I’m just back from a fascinating walking and climbing expedition with my friend and Box constituent David Hempleman-Adams in the Altai Mountains in Siberia. We were private guests of a friend in this, one of the remotest places on the globe, where Siberia, Mongolia, Kazakhstan and China meet. Refreshing and invigorating, if not exactly most people’s idea of a holiday.

Yet even here, the talk amongst the guides and locals was all about Ukraine and Crimea (4,000 miles away across Russia), and about Gaza, Syria and Iraq. The astonishing general opinion, repeated freely in the Russian language newspapers, was that Malaysian airliner MH17 had been shot down in a complex conspiracy by President Obama, which would more than justify further military action in Ukraine ‘to protect Russian people there from Western ambitions’.

We picked up snippets of information about 2,000 and more dead in Gaza, with Hamas rockets still raining down on Israel; we heard of the massacre of Kurdish Christians in Iraq; of civil war in Libya, of American deaths in Afghanistan. And from the pure air in the middle of Siberia, in the midst of untouched scenery, eagles soaring above the glaciers, it all seemed like complete and utter madness. What political ideology, what power struggle, what religious fanaticism could justify this modern massacre of innocents?

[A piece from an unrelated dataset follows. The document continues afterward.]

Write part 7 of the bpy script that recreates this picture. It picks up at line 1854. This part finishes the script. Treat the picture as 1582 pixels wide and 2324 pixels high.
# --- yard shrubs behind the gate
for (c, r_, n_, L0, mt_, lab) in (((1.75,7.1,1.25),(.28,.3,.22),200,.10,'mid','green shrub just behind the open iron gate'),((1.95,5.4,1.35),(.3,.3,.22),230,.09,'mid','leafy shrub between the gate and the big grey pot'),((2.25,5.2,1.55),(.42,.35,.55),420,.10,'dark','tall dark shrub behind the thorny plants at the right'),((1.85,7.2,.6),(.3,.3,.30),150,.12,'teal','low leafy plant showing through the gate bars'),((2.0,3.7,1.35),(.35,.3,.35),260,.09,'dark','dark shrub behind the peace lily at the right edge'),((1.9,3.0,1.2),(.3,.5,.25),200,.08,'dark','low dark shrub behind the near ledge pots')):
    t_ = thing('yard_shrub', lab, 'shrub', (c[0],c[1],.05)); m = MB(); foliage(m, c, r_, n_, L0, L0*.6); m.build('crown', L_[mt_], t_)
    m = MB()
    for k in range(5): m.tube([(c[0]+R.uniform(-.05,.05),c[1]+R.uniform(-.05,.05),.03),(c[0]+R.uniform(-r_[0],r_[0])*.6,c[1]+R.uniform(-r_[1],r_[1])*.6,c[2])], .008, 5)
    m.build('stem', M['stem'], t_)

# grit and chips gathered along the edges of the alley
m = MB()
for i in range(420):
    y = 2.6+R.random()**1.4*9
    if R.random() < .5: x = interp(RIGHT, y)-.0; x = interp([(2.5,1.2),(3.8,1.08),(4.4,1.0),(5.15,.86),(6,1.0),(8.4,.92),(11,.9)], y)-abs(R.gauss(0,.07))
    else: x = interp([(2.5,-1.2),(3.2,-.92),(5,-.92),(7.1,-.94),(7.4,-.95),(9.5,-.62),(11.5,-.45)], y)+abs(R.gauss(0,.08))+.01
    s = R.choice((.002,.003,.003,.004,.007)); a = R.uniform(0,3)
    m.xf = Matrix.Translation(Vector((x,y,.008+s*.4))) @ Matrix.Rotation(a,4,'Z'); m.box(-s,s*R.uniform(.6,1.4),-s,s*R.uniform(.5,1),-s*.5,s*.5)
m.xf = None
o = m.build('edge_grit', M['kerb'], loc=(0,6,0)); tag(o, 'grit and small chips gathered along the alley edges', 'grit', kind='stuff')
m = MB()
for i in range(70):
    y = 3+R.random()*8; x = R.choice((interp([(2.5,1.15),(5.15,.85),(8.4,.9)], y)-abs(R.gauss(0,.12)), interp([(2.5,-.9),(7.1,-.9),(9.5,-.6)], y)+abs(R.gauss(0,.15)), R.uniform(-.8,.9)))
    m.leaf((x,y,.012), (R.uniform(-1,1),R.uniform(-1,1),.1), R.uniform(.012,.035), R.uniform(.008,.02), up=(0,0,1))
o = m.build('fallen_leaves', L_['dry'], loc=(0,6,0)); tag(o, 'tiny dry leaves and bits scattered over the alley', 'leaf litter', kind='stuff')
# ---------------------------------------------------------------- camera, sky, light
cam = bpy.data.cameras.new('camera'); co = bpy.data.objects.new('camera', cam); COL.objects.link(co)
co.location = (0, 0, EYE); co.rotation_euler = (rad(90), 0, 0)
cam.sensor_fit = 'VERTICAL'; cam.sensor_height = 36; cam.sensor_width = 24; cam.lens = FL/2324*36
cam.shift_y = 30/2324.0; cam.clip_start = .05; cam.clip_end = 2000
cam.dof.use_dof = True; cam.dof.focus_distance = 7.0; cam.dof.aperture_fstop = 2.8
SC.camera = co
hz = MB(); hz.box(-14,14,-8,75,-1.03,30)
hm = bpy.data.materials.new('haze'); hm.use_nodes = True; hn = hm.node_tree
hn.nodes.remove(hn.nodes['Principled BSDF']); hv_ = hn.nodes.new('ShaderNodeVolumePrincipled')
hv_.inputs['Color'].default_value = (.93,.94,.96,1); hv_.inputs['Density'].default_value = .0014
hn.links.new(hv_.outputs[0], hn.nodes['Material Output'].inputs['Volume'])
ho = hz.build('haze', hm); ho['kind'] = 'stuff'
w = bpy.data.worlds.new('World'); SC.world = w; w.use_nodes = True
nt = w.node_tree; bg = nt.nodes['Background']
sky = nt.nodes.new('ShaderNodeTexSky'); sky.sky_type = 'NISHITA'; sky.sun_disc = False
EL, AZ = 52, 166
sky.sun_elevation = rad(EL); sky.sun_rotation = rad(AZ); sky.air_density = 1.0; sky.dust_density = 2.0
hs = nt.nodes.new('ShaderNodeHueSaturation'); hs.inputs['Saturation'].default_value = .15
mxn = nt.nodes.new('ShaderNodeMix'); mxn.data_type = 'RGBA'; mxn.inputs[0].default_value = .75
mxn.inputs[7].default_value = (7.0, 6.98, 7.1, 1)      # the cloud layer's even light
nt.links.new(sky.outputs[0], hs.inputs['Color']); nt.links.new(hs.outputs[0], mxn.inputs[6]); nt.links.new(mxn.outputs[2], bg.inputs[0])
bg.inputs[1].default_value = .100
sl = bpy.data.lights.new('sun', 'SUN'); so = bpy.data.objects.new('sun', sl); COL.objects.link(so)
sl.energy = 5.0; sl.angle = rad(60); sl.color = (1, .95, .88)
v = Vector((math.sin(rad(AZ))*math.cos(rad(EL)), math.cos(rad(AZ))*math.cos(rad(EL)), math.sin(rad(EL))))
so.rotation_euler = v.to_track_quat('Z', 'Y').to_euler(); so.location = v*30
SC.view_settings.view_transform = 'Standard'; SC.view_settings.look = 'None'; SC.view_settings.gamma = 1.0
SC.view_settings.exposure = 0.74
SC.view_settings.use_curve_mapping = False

On our way home we had a tour of the dreary Soviet-style town of Barnaul. Yet in the centre of it we chanced upon their staggeringly beautiful memorial to the tens of thousands of young boys who had died defending Russia against Hitler. Coming only a few weeks after a visit to British and German war graves around Ypres, I could not contain my tears at the senseless waste of lives in both places.

Yet a few thousand miles away, a new generation were mutually conspiring to do the whole thing all over again. No-one really has much idea what is happening across the Middle East region as a whole. This time last year, for example, had we bombed President Assad of Syria over his use of chemical weapons, we would inadvertently have been helping many of the people who are today massacring innocent women and children in Iraq – ISIS or the self-proclaimed ‘Islamic State’.

International law, the United Nations (whose peace-keeping troops I visited in Cyprus on my way to Russia), NATO – their joint aim and prime effort is to keep the peace and prevent war. We must support them in every way.